** Start **

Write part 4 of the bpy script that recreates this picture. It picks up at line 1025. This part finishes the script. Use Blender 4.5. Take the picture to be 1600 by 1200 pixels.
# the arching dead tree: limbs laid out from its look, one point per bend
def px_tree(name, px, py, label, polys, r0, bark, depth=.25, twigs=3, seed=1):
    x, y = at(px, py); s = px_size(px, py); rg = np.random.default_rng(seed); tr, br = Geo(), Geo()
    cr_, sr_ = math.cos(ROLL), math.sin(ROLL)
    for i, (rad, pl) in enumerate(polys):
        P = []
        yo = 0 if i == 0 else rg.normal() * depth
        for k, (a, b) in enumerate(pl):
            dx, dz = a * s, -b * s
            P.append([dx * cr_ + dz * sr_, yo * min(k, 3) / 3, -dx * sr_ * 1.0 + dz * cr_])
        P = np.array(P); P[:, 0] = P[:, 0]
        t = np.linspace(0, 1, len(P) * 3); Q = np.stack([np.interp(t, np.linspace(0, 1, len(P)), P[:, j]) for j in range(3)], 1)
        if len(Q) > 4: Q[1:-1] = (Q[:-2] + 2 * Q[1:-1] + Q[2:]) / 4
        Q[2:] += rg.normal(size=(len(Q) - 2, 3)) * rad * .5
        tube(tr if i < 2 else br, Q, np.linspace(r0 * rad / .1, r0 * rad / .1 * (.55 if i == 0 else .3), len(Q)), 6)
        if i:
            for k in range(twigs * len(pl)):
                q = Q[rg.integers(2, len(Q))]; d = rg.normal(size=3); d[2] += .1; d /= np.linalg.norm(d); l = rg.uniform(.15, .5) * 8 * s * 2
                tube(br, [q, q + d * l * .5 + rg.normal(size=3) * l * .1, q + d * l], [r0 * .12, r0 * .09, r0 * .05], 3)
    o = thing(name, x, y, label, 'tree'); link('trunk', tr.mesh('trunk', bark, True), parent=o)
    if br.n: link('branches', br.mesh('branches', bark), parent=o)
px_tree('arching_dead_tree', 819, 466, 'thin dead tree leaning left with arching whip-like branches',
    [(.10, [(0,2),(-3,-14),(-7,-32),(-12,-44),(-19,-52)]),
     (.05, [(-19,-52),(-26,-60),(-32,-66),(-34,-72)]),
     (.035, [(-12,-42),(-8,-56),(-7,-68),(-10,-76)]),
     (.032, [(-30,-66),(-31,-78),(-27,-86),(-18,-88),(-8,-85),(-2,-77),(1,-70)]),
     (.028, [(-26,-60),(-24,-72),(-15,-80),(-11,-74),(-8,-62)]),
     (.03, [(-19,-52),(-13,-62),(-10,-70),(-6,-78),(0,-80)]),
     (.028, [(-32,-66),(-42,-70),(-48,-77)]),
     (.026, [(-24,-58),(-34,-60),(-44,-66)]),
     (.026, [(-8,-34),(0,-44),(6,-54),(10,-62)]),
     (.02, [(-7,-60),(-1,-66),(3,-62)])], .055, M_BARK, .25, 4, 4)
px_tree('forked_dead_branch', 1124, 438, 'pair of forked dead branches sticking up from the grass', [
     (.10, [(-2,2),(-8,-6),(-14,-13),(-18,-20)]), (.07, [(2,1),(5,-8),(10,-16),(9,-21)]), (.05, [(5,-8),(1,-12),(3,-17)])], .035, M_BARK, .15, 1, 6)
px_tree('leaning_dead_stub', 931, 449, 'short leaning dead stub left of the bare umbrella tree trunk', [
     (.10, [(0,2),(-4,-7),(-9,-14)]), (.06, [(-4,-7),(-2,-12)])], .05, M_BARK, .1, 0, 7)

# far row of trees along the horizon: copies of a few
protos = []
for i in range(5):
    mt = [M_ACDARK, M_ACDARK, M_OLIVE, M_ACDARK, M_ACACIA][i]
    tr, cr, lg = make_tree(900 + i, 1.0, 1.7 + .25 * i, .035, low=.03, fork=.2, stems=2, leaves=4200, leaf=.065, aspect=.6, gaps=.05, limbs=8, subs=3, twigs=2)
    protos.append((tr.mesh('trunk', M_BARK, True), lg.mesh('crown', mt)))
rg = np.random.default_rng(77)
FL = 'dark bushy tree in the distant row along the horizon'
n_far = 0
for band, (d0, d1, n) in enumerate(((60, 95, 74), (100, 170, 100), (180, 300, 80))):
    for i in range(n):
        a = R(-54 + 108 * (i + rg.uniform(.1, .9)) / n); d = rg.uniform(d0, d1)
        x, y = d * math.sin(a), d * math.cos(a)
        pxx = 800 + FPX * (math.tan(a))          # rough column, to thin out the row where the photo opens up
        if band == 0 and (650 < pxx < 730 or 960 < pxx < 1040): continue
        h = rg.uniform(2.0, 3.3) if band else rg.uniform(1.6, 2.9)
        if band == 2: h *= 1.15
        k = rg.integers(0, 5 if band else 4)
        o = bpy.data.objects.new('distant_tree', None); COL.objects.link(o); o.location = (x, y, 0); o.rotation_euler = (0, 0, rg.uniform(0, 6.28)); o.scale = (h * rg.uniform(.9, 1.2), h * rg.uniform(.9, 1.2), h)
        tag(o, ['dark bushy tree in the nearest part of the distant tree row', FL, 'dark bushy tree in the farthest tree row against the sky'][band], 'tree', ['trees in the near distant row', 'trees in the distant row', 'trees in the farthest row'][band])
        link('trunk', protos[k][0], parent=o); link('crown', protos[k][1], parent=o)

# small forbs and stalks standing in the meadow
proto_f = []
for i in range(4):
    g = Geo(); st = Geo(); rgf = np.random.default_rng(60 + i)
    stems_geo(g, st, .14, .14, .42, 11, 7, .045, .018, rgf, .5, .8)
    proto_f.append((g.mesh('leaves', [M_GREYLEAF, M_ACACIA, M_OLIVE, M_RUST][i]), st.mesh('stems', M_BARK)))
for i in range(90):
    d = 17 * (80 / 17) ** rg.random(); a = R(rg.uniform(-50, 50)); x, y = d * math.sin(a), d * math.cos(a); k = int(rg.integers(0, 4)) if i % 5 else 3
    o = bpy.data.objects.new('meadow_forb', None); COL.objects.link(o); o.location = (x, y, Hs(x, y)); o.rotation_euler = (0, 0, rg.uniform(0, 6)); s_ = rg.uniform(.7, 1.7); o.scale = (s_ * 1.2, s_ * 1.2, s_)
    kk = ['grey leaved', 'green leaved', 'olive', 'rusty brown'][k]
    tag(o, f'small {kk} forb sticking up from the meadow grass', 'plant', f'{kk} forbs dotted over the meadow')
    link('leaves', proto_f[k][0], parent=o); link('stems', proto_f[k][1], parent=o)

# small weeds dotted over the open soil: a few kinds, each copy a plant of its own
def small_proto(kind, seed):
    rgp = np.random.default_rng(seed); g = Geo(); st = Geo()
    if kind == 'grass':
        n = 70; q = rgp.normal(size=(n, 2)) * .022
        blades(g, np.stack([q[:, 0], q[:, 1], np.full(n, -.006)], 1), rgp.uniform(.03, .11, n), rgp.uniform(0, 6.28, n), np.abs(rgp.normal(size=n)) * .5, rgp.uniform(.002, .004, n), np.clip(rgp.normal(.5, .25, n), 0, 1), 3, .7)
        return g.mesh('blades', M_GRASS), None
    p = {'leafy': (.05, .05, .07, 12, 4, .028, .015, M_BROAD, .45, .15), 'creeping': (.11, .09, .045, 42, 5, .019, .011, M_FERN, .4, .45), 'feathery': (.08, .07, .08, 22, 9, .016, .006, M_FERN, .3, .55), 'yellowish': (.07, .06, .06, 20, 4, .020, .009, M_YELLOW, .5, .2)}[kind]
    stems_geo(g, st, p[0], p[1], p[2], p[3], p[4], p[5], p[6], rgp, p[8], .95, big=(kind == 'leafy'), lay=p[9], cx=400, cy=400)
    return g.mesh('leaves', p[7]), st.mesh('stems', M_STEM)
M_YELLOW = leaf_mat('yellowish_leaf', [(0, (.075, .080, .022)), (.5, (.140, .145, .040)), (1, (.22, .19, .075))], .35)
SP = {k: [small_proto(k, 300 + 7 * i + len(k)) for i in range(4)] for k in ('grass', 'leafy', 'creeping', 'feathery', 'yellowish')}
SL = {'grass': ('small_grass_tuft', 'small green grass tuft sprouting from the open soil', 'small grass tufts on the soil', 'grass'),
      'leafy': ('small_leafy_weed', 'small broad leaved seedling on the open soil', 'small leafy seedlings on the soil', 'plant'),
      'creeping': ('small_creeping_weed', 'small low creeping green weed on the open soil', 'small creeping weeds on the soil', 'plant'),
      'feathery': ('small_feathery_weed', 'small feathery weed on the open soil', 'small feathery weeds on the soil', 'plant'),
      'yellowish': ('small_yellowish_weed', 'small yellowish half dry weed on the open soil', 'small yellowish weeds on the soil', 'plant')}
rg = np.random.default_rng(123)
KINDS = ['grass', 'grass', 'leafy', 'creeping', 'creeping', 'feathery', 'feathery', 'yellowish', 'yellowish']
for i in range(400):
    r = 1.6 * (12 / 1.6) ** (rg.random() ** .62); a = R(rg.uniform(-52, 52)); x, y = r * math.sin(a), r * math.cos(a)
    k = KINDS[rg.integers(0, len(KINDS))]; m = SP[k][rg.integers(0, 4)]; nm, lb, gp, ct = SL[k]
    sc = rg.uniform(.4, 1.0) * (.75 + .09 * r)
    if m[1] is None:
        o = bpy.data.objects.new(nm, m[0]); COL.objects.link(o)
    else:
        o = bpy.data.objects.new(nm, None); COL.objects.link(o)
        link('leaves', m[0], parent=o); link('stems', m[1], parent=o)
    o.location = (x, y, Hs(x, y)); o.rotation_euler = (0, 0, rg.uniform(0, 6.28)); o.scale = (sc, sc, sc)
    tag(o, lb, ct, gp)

** End **

• Exercise goal:
Whichever lines contain the string "part", select and copy them.

• Task solution:
Write part 4 of the bpy script that recreates this picture. It picks up at line 1025. This part finishes the script. Use Blender 4.5. Take the picture to be 1600 by 1200 pixels.
        tag(o, ['dark bushy tree in the nearest part of the distant tree row', FL, 'dark bushy tree in the farthest tree row against the sky'][band], 'tree', ['trees in the near distant row', 'trees in the distant row', 'trees in the farthest row'][band])